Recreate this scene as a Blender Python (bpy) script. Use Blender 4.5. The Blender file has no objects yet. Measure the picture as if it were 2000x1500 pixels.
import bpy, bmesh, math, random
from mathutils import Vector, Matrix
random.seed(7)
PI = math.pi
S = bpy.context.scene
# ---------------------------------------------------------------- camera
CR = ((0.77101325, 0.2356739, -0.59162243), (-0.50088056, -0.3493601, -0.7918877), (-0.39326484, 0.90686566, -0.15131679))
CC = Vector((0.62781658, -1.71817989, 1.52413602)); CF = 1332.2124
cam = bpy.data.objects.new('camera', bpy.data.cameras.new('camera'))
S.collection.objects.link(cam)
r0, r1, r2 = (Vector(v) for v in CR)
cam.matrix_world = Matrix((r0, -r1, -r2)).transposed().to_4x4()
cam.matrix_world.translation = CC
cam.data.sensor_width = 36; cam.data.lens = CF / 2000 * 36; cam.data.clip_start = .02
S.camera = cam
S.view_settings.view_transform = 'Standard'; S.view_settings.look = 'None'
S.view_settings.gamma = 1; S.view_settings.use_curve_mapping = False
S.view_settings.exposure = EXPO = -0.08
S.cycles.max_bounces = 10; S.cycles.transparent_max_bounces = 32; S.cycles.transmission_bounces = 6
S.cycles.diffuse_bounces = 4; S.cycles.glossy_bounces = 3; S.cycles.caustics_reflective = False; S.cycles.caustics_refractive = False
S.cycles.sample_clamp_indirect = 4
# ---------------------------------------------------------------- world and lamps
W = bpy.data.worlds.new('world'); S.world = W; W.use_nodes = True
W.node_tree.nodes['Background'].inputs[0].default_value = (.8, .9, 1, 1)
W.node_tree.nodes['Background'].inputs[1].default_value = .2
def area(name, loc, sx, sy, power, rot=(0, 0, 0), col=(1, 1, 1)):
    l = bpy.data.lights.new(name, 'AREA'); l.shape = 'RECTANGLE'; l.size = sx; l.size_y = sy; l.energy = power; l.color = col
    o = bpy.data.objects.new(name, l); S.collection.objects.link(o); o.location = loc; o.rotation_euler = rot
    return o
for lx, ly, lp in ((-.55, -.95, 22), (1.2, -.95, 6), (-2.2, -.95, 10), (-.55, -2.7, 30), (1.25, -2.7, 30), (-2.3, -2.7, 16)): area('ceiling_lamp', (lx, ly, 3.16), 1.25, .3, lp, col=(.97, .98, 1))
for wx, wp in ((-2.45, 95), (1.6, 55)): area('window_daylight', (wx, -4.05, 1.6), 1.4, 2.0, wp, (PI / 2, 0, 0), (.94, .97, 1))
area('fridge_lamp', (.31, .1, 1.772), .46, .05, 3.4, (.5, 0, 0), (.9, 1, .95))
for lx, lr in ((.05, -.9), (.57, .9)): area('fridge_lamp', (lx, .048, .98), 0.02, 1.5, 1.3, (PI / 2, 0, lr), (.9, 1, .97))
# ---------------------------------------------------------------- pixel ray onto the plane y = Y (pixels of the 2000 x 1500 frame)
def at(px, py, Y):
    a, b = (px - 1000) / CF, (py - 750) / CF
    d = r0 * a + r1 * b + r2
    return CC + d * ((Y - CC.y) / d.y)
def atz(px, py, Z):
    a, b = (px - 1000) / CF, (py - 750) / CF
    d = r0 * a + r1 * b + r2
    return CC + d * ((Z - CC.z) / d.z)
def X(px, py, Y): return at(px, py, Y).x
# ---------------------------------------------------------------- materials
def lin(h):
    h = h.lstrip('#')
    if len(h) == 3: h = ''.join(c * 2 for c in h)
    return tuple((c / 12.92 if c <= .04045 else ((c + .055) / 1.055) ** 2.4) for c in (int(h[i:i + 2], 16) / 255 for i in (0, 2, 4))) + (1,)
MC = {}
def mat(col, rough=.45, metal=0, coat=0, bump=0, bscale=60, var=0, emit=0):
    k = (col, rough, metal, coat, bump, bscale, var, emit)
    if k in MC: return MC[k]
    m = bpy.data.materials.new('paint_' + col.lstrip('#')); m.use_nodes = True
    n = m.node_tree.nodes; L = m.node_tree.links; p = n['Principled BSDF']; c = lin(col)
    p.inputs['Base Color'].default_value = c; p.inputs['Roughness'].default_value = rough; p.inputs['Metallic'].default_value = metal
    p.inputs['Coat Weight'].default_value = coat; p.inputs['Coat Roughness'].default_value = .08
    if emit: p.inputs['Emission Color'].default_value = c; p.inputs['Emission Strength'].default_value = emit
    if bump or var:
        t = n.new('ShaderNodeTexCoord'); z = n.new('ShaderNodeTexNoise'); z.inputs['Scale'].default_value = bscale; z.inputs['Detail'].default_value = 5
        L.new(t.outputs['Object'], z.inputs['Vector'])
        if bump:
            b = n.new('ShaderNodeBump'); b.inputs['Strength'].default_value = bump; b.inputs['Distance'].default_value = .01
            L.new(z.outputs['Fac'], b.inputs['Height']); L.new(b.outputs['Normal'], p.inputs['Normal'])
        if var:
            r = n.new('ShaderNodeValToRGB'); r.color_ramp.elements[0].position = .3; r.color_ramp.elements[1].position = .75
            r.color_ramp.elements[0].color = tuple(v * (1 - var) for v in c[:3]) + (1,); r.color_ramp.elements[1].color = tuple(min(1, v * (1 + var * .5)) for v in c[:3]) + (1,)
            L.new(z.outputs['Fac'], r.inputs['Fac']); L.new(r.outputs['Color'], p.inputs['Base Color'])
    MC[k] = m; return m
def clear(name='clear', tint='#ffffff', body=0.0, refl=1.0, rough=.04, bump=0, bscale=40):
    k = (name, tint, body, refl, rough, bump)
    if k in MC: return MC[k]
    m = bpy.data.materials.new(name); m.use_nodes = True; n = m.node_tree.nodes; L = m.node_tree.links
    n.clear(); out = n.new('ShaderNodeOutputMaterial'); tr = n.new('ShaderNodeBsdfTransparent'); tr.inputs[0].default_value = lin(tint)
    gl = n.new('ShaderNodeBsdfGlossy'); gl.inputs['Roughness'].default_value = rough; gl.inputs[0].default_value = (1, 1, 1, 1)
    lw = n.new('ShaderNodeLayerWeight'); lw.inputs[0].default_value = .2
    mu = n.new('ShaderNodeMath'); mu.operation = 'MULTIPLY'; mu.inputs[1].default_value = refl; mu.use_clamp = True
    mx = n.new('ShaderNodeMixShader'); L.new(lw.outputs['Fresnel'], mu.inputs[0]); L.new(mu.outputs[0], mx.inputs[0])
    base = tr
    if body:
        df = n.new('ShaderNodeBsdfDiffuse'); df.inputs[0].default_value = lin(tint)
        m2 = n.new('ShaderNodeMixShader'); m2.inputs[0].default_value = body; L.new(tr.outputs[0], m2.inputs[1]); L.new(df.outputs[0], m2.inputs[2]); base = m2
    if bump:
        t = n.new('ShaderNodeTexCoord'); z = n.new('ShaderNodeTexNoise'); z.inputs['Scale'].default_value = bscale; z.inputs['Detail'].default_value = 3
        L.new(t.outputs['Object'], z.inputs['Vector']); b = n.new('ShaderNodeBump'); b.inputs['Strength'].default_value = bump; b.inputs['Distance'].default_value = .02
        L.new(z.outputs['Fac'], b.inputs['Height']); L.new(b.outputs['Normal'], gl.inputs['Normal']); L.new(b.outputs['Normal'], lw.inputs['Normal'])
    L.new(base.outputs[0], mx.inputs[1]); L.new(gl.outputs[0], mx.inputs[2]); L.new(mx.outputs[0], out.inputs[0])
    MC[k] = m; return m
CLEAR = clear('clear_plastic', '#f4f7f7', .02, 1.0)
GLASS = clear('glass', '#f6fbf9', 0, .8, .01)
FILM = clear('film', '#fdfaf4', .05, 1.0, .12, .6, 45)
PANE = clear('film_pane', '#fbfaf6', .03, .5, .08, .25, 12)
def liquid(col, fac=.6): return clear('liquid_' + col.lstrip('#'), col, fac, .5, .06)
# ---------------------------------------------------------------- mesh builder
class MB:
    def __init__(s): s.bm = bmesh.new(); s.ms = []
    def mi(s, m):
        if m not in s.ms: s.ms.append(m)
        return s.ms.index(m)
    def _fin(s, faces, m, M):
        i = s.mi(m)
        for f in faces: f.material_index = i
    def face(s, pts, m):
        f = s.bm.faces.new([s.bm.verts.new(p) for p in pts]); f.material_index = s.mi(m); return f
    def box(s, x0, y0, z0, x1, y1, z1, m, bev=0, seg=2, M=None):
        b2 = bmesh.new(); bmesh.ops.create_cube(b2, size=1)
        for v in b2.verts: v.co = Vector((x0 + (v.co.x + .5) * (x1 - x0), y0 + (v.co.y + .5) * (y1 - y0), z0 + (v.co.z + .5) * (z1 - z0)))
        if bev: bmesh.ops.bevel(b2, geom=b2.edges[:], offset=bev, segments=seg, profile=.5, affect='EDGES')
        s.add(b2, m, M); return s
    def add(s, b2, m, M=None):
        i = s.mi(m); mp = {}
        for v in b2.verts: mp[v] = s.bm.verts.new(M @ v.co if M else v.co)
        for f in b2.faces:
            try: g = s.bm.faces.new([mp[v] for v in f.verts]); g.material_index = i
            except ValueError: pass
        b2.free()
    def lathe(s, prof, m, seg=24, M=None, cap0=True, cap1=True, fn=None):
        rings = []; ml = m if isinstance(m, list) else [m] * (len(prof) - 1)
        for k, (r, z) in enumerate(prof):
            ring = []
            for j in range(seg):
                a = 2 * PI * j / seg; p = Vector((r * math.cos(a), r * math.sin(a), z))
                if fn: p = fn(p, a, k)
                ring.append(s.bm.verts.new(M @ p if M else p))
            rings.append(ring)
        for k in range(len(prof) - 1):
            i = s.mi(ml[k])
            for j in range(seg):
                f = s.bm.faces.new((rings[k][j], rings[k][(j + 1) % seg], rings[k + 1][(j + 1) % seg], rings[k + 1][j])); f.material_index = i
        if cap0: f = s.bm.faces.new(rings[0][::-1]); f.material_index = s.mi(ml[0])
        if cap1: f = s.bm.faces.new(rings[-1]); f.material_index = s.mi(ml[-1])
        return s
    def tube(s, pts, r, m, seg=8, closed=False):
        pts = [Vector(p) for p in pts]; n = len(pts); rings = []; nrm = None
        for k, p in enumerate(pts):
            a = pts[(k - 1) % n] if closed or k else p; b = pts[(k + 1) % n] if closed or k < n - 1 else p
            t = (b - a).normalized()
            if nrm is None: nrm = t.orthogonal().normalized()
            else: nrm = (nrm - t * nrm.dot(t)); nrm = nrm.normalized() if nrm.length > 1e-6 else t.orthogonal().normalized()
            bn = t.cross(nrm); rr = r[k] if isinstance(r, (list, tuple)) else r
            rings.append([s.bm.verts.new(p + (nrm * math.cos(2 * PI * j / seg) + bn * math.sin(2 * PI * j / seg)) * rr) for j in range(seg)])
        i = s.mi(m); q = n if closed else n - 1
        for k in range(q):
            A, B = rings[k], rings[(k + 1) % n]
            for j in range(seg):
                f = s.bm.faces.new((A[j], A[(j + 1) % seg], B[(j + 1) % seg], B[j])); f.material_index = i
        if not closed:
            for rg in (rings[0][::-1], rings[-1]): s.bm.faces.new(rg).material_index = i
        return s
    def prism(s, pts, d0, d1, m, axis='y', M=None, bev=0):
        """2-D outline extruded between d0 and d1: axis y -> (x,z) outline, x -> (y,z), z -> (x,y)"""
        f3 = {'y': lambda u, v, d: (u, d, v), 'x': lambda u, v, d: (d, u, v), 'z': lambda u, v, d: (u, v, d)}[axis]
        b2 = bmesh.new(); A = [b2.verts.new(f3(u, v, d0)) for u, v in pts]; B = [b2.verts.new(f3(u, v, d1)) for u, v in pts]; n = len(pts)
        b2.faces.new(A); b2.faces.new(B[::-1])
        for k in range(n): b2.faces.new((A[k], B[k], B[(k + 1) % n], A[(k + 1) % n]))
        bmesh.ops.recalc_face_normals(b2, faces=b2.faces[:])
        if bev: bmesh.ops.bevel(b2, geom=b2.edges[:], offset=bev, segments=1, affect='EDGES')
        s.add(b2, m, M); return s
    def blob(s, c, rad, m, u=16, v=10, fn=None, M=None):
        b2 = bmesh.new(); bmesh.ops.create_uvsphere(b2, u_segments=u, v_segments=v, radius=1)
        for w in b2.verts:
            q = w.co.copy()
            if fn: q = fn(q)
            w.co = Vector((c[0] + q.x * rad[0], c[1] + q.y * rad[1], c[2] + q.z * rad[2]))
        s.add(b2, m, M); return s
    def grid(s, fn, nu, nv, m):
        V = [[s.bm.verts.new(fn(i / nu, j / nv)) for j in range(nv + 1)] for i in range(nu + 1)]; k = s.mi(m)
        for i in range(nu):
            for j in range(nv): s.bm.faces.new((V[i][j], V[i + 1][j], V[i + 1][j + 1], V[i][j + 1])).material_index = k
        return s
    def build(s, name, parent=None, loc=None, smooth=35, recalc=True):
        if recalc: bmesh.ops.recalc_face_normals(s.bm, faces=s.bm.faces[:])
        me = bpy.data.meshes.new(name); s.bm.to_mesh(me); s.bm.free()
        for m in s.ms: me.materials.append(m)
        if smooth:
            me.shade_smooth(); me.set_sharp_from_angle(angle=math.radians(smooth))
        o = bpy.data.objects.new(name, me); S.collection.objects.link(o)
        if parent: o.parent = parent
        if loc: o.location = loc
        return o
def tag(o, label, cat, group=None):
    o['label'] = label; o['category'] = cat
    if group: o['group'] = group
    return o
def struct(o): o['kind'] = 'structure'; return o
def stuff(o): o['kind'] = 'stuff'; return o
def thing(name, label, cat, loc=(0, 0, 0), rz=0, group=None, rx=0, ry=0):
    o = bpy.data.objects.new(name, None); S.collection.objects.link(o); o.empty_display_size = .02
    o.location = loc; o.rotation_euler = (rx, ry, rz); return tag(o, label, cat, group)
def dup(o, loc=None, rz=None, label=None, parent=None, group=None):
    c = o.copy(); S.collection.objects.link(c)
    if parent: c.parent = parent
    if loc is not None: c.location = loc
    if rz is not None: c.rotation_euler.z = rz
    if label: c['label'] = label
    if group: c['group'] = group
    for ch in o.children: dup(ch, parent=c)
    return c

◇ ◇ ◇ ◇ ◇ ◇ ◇

EXERCISE REQUIREMENTS - Identify the lines above that contain the word "objects", then copy them.

OUTPUT FOR THIS EXERCISE -
Recreate this scene as a Blender Python (bpy) script. Use Blender 4.5. The Blender file has no objects yet. Measure the picture as if it were 2000x1500 pixels.
cam = bpy.data.objects.new('camera', bpy.data.cameras.new('camera'))
S.collection.objects.link(cam)
    o = bpy.data.objects.new(name, l); S.collection.objects.link(o); o.location = loc; o.rotation_euler = rot
        o = bpy.data.objects.new(name, me); S.collection.objects.link(o)
    o = bpy.data.objects.new(name, None); S.collection.objects.link(o); o.empty_display_size = .02
    c = o.copy(); S.collection.objects.link(c)